350. Telegram From the Ambassador in Brazil (Briggs) to the Department of State1

619. Reference: Embtel 6132 and 617,3 together with previous recommendations for reassessment Brazil-US military collaboration.

Current dissatisfaction Brazilian Military rests on two grounds (1) US deliveries too small and long delayed and (2) US failure acknowledge and treat Brazil as more important than any other country Latin America. This message addressed primarily to second allegation.

Argument that Brazil is our “best and most valuable friend and ally” based on following premises: (1) Tremendously large country, nearly one-half of South America, rapidly growing population now 60 million, tremendous natural resources and expanding economy—all adding up to fact that Brazil is only Latin country likely at early date become world power; (2) Strategic importance of Brazil under present world conditions, manifested in World War II and now underlined by our interest in Fernando Noronha facilities; (3) Brazil our traditional friend and ally, standing by US in two world wars when chips were down. (While this theme played locally is monotonously repetitive it is nevertheless eloquently supported by record.)

I believe that many of our difficulties and headaches in relations with Brazil would be resolved if we were to adopt as policy thesis that Brazil is our “first friend and ally” among American Republics. I appreciate suggestion raises practical question of implementation in terms military collaboration and assistance. We can probably demonstrate that Brazil has already received more military assistance than any other Latin American country. It can also be maintained, however, that extent of our assistance not commensurate with relative importance of Brazil vis-à-vis these other countries, its importance to US strategically and otherwise in the present context of world affairs, nor adequate to enable Brazil meet hemispheric defense commitments undertaken at our insistent urging (re latter point reference 1952 MDA agreement and related secret agreement covering Brazilian commitments).4

In present situation it is not convincing to Brazilian military to cite dollar cost figures of equipment furnished. What is convincing [Page 732] in their eyes is physical end product available to them. (For example, decision to offer Brazilian Navy 2 destroyers, 2 submarines and 3 years from now 1 minesweeper, in comparison with 2 destroyers and 2 submarines for Chile, is most unlikely favorably impress Brazilian Navy.)

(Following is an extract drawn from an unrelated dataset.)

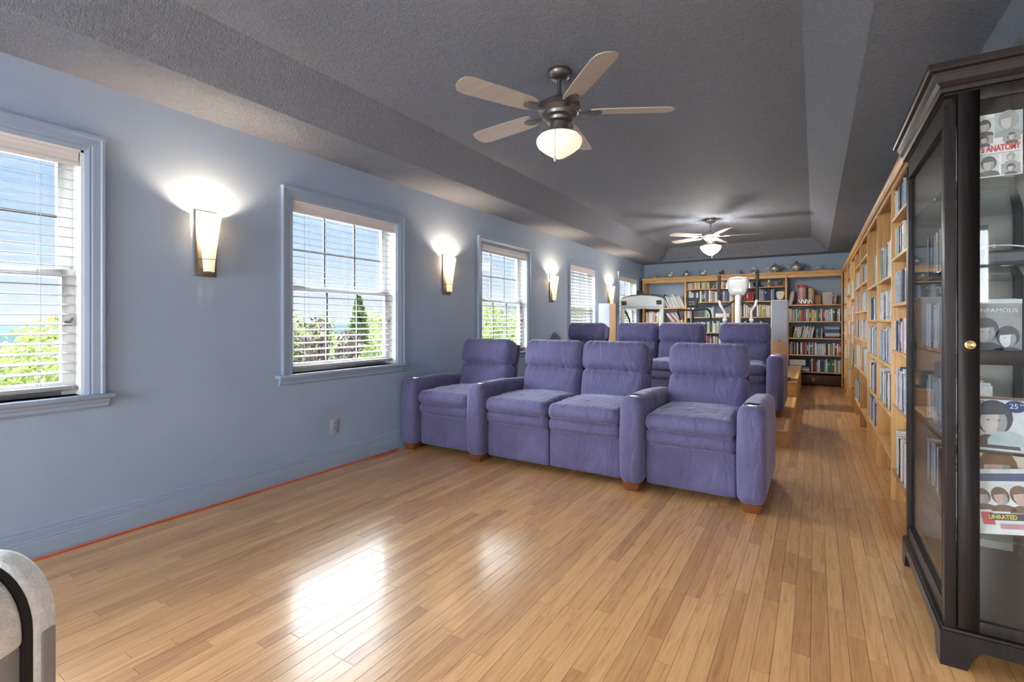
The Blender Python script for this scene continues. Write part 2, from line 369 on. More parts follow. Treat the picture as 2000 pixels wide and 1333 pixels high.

I recognize that adoption policy based on “first friend and ally” concept may perhaps create initial difficulties with other neighbors, notably Argentina. However, I believe time has come when we should recognize reality of Brazil’s emergence as dominant Latin American power. While Department will have better estimate than possible here, my experience is that Latinos know how to accept fait accompli, especially when it has solid basis.

Since foregoing issue will inevitably arise in connection with impending review our military relations with Brazil, I suggest basic policy decision should precede study of specific Brazilian requests.

Acceptance “Brazil first friend and ally” thesis in military field presupposes same thing in economic collaboration but there de facto Brazil has no valid complaint in contrast treatment other Republics, even though Brazil now seeking additional US assistance. Ditto political field.

  1. Source: Department of State, Central Files, 732.5–MSP/12–1856. Secret.
  2. See footnote 2, supra.
  3. Supra.
  4. The agreement was signed at Rio de Janeiro, March 15, 1952, and entered into force, May 19, 1953; for text, see TIAS 2776 or 4 UST 170.